# TO BE DONE
Gather all lines with "picture" from the records.

# DATASET

----------------------------------------

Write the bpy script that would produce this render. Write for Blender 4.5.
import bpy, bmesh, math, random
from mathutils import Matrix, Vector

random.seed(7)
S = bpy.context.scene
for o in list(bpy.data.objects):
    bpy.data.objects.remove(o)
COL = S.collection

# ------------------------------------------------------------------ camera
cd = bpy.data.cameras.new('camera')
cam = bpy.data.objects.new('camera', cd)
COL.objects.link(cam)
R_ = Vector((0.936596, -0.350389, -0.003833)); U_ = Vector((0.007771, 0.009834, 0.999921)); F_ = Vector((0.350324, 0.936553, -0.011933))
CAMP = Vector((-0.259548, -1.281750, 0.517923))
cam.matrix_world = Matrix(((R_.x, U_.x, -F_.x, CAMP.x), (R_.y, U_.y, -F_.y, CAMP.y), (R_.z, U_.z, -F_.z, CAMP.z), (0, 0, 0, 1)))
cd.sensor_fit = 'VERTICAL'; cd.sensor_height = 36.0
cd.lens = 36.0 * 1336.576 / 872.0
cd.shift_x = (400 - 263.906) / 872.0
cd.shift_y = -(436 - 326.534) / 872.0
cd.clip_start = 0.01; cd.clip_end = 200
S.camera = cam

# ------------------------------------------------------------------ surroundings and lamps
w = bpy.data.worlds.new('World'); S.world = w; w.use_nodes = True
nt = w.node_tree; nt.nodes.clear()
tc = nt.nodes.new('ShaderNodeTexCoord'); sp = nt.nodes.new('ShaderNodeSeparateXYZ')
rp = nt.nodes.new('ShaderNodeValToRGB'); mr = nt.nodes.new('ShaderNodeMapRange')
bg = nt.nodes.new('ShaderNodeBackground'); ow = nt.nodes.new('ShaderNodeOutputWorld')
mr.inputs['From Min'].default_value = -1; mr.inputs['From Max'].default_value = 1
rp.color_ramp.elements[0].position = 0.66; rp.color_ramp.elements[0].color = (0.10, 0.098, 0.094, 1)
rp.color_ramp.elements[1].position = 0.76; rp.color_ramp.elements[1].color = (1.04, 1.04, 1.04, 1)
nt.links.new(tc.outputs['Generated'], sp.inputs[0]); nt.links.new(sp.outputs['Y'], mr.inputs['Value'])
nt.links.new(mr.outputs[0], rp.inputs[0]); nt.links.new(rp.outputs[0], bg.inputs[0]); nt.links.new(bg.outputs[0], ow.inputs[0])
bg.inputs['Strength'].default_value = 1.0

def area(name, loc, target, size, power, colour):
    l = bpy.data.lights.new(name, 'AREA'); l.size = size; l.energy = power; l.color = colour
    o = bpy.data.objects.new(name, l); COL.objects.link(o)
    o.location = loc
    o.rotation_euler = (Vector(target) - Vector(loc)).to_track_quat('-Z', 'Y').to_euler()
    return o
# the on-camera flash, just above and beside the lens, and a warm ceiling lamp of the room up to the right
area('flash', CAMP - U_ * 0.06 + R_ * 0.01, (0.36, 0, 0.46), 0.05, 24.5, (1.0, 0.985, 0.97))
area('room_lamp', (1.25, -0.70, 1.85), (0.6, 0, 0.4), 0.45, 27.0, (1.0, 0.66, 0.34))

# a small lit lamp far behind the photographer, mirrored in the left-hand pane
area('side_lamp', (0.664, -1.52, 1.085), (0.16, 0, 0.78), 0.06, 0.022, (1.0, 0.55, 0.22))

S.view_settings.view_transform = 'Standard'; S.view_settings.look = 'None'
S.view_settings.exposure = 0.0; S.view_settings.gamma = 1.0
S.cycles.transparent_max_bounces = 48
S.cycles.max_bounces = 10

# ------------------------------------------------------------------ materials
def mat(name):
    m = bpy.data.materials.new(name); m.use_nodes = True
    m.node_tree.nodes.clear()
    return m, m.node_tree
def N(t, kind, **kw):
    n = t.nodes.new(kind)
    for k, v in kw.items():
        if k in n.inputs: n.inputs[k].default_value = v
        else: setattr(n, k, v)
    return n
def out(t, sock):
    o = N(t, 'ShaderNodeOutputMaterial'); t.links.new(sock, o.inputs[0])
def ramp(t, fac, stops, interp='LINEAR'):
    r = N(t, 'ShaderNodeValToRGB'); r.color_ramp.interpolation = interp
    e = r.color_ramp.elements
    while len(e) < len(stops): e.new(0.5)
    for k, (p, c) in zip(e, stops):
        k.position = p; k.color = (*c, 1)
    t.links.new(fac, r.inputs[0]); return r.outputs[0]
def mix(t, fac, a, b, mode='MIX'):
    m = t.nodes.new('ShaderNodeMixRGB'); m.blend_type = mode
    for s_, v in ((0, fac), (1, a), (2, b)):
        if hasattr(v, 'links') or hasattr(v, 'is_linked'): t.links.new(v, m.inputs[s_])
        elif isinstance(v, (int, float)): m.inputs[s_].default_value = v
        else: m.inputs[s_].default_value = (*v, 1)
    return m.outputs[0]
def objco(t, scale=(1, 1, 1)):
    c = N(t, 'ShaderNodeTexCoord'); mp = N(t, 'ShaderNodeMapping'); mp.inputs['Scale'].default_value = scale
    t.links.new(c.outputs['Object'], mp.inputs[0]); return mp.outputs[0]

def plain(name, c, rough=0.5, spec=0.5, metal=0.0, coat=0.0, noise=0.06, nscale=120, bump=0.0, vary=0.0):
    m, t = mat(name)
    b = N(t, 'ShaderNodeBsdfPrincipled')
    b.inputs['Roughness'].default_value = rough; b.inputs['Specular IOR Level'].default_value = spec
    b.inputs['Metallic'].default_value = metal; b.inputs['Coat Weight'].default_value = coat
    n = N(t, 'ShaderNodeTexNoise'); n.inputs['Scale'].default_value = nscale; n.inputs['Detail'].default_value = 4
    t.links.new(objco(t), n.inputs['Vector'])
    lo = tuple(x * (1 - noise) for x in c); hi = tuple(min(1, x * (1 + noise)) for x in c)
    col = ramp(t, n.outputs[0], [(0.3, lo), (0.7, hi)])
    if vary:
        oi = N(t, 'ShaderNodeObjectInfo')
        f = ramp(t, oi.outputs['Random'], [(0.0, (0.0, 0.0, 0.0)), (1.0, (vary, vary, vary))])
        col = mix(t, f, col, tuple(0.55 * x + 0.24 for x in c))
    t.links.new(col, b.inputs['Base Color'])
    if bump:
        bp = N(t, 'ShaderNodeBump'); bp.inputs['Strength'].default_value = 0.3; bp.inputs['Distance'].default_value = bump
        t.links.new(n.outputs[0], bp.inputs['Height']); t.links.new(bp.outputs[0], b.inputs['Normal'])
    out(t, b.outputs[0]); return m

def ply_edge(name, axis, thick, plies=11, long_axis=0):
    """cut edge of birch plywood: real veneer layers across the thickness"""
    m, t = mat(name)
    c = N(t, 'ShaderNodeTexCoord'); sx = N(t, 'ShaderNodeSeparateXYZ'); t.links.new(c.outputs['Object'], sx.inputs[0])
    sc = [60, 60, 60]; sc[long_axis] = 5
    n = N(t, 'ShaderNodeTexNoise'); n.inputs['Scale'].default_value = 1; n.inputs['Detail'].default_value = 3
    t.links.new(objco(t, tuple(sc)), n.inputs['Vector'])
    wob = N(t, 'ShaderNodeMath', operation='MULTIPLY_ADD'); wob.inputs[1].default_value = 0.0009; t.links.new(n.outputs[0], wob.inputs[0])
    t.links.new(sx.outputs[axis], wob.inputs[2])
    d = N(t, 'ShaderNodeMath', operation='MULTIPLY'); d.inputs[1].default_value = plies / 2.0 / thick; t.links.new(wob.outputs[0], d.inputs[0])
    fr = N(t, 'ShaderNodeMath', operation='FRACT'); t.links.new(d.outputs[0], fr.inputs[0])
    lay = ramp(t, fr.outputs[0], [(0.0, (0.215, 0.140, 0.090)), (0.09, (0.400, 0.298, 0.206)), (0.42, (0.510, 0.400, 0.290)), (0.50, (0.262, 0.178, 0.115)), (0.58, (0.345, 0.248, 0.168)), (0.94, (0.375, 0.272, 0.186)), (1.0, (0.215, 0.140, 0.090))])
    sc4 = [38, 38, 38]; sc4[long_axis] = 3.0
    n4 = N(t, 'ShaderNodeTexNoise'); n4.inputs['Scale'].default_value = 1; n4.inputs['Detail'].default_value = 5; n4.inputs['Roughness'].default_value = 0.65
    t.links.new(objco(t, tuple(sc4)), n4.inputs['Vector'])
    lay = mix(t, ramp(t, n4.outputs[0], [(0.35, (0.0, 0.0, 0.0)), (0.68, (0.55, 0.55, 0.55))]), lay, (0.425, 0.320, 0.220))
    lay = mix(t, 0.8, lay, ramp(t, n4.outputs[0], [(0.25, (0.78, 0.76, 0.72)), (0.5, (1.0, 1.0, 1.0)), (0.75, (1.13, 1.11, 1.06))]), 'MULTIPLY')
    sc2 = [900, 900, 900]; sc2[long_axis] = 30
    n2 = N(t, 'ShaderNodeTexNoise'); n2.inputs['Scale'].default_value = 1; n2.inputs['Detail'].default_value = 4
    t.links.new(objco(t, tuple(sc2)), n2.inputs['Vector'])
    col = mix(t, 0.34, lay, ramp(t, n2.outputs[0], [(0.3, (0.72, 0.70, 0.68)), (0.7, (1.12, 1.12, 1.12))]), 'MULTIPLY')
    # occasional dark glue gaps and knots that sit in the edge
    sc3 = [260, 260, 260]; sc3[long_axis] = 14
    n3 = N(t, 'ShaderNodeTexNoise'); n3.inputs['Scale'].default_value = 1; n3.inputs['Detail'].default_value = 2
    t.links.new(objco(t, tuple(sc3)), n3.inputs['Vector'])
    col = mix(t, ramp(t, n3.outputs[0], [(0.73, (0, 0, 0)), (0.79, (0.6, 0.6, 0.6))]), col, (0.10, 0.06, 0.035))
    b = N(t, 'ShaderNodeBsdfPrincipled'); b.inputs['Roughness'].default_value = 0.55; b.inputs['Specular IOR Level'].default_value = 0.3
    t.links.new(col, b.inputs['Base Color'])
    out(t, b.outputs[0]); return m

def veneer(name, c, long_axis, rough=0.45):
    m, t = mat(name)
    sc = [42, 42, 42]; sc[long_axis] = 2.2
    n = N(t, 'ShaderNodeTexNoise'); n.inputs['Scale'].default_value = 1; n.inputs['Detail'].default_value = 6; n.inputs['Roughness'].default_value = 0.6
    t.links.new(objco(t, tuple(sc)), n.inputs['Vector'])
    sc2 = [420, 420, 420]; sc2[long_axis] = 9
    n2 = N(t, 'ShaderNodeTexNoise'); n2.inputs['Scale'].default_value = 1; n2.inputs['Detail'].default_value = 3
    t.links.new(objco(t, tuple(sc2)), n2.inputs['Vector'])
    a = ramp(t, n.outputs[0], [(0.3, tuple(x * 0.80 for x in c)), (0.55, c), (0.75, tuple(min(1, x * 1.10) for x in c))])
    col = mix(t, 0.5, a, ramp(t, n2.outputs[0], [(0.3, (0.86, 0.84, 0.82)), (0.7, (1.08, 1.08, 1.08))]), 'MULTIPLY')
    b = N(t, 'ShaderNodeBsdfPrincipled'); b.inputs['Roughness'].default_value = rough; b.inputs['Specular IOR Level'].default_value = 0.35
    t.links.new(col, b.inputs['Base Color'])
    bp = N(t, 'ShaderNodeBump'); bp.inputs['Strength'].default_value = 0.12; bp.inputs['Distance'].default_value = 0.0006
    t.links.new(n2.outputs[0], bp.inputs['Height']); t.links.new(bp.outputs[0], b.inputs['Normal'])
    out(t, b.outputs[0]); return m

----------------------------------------

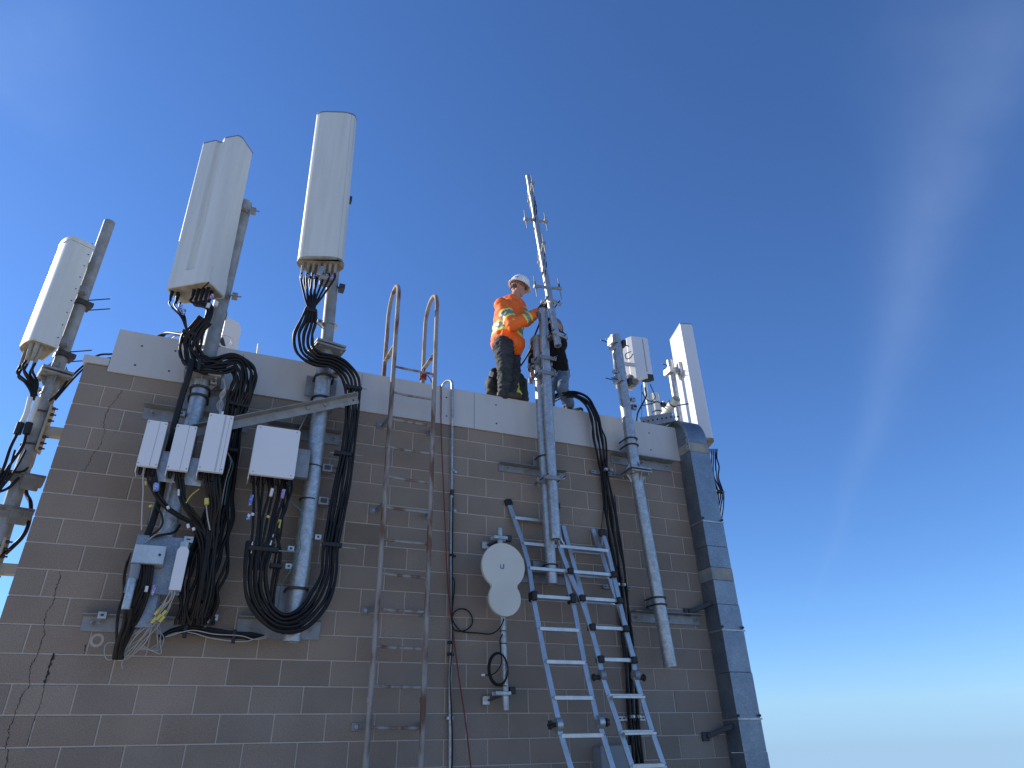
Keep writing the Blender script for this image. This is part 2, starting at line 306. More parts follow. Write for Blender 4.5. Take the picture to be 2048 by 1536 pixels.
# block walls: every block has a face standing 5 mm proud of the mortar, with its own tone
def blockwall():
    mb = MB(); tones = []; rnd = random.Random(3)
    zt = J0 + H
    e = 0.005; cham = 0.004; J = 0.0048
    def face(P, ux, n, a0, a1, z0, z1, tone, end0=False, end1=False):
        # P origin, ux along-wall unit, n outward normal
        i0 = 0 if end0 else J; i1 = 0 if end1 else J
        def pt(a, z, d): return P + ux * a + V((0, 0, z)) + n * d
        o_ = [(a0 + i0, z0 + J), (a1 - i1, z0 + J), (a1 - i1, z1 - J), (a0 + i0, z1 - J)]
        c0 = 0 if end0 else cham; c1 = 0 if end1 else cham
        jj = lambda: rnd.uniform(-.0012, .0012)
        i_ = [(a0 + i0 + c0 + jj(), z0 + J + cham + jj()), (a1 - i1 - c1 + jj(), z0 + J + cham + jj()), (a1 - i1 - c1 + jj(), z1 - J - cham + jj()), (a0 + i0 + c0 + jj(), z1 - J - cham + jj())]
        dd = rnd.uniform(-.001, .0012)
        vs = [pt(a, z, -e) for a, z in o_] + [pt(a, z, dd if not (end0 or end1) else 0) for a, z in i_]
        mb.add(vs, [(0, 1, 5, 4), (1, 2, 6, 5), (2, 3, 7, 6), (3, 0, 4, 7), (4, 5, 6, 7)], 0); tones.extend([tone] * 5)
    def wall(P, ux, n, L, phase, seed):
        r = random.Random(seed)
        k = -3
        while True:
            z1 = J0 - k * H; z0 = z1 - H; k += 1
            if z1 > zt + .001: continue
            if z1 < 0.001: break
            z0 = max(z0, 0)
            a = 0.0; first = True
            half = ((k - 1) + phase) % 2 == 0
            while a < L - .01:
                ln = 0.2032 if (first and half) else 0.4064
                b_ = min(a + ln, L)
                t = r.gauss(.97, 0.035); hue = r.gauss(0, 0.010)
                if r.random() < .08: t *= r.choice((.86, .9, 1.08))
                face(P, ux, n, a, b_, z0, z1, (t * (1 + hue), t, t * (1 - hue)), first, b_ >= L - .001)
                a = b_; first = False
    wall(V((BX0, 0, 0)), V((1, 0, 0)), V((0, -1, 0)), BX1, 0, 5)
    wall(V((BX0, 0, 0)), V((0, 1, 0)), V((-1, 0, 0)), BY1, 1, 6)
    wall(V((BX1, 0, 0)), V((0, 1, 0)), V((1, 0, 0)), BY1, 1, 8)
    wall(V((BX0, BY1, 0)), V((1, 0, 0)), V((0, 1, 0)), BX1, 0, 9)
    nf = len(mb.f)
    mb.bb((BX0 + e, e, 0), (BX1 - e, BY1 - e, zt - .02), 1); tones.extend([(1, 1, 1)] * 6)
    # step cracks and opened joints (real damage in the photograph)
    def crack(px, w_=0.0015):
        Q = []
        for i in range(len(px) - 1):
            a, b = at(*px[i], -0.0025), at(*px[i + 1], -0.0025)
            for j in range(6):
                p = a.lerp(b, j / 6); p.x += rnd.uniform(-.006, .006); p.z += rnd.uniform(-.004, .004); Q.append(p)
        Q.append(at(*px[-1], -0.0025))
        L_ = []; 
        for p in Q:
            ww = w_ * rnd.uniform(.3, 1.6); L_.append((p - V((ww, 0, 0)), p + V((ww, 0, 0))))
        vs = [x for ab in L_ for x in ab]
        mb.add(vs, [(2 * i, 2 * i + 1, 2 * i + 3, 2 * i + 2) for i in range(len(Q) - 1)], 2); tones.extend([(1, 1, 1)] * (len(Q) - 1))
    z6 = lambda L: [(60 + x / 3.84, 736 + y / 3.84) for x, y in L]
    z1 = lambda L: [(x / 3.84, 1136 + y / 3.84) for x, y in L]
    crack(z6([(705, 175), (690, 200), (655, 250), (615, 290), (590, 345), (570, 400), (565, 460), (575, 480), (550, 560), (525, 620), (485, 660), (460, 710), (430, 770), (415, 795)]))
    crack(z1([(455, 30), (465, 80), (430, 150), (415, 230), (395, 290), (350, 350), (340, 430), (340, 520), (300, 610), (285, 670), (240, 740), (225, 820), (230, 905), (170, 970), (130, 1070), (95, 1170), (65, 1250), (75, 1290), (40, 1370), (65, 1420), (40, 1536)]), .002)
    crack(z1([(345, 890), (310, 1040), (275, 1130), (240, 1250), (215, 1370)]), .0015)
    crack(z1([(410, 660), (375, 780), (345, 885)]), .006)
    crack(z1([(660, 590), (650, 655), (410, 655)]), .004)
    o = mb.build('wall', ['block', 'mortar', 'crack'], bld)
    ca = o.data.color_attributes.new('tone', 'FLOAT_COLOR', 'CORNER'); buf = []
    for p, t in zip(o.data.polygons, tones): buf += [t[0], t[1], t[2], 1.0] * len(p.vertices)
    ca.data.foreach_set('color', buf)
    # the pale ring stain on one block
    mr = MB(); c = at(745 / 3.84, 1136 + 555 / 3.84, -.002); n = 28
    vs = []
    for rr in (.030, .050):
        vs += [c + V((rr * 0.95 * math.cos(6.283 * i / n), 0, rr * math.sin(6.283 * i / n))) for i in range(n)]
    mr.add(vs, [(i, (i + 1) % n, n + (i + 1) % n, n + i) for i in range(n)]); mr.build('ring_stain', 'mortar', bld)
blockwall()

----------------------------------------

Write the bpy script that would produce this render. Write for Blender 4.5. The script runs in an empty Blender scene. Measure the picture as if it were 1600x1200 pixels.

----------------------------------------

# WRITTEN RESPONSE
Keep writing the Blender script for this image. This is part 2, starting at line 306. More parts follow. Write for Blender 4.5. Take the picture to be 2048 by 1536 pixels.
Write the bpy script that would produce this render. Write for Blender 4.5. The script runs in an empty Blender scene. Measure the picture as if it were 1600x1200 pixels.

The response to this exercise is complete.